▸ Information shown
----------
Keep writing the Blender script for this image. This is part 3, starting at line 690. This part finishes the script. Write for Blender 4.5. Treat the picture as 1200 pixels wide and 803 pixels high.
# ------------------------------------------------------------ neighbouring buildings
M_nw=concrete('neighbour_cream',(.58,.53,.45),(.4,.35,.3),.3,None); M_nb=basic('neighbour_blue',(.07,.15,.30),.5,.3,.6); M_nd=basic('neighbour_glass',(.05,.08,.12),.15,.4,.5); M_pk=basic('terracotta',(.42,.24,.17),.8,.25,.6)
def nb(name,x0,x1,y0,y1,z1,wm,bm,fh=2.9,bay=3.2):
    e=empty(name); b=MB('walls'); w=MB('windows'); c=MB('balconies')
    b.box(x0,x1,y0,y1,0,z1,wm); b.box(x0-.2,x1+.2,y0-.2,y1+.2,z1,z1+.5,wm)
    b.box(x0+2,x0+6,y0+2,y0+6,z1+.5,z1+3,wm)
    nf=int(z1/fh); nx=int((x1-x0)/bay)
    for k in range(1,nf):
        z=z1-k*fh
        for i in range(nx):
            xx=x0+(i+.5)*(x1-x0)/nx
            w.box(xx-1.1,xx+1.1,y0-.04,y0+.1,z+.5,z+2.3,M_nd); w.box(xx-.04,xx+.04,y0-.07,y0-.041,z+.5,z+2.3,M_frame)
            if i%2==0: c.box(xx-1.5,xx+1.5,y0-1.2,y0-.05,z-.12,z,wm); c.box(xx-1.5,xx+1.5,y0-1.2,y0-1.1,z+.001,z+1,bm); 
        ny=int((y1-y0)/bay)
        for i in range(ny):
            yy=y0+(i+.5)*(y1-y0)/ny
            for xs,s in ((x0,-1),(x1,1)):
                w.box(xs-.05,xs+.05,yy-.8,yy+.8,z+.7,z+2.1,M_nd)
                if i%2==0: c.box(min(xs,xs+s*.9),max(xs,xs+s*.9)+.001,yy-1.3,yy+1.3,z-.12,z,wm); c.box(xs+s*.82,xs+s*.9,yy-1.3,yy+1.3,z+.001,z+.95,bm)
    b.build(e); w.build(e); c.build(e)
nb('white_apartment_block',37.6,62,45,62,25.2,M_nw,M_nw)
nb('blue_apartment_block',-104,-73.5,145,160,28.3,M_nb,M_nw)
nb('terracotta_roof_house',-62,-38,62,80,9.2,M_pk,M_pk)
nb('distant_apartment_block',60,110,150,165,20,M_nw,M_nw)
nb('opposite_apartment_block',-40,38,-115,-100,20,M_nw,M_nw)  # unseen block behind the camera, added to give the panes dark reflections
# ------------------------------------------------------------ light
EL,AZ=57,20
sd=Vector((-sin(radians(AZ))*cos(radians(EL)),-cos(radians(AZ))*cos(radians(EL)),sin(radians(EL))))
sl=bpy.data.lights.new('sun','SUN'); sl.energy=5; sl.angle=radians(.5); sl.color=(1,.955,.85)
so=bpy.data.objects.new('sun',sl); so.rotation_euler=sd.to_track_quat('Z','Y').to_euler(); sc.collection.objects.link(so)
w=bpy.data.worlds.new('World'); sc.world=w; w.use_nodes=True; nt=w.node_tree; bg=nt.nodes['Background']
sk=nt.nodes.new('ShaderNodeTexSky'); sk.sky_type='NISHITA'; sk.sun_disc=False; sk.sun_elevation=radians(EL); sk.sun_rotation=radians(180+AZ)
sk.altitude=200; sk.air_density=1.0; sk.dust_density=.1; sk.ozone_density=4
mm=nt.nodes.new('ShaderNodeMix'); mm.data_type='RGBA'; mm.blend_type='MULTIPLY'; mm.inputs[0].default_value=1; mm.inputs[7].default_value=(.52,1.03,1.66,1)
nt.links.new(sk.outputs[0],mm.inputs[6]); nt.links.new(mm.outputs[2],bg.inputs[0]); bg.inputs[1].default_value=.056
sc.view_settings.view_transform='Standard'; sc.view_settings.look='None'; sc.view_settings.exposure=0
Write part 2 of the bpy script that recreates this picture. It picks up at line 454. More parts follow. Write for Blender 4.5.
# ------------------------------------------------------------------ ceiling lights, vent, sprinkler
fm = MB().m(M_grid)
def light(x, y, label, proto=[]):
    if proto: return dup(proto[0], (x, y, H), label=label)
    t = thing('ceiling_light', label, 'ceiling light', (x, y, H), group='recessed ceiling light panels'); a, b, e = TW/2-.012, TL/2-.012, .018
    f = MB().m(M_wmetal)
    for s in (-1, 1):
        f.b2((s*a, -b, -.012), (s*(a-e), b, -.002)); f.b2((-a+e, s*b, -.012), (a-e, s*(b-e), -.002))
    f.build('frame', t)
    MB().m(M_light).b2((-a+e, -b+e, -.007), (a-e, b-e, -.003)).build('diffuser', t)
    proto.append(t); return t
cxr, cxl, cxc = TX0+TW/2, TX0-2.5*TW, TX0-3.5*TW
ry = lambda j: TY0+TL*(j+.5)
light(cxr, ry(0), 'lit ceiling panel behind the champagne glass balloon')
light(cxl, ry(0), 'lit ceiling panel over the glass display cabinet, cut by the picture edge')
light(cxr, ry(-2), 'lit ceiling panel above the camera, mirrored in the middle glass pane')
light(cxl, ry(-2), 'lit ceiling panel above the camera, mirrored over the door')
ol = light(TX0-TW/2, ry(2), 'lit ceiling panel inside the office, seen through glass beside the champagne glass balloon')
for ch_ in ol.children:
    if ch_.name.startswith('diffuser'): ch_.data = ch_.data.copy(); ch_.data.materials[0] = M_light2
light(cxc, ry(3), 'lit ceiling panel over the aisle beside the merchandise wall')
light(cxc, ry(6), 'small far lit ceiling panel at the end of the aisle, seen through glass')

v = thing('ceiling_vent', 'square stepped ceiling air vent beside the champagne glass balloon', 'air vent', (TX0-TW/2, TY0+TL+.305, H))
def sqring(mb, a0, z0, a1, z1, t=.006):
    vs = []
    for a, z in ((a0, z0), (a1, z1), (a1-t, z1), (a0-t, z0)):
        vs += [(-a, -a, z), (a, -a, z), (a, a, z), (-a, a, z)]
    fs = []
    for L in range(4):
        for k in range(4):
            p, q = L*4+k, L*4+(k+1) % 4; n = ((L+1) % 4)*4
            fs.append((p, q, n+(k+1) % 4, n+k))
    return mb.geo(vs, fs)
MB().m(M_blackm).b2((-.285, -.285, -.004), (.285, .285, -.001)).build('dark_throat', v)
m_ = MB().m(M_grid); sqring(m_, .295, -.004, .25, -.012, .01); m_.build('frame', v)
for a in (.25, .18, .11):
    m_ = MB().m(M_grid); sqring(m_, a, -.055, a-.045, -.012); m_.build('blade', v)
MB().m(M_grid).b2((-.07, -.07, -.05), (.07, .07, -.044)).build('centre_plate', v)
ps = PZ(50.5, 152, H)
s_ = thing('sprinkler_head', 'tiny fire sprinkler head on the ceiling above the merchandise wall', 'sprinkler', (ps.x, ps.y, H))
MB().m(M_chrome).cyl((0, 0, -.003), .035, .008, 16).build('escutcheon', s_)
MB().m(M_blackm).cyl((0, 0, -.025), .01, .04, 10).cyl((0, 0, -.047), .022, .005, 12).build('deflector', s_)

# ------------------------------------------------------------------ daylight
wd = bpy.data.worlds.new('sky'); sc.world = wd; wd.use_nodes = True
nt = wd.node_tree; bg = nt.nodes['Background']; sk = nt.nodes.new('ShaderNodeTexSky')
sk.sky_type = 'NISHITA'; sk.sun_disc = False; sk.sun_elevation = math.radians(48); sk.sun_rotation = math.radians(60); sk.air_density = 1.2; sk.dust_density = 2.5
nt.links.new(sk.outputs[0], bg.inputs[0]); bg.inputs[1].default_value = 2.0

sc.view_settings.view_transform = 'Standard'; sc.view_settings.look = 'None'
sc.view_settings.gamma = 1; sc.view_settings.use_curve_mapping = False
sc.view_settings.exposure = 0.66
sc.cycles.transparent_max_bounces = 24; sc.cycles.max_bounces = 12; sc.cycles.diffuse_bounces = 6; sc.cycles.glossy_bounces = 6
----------
▸ Aim of the exercise
Keep only those lines of the records that hold "Blender", and return them.

▸ In response
Keep writing the Blender script for this image. This is part 3, starting at line 690. This part finishes the script. Write for Blender 4.5. Treat the picture as 1200 pixels wide and 803 pixels high.
Write part 2 of the bpy script that recreates this picture. It picks up at line 454. More parts follow. Write for Blender 4.5.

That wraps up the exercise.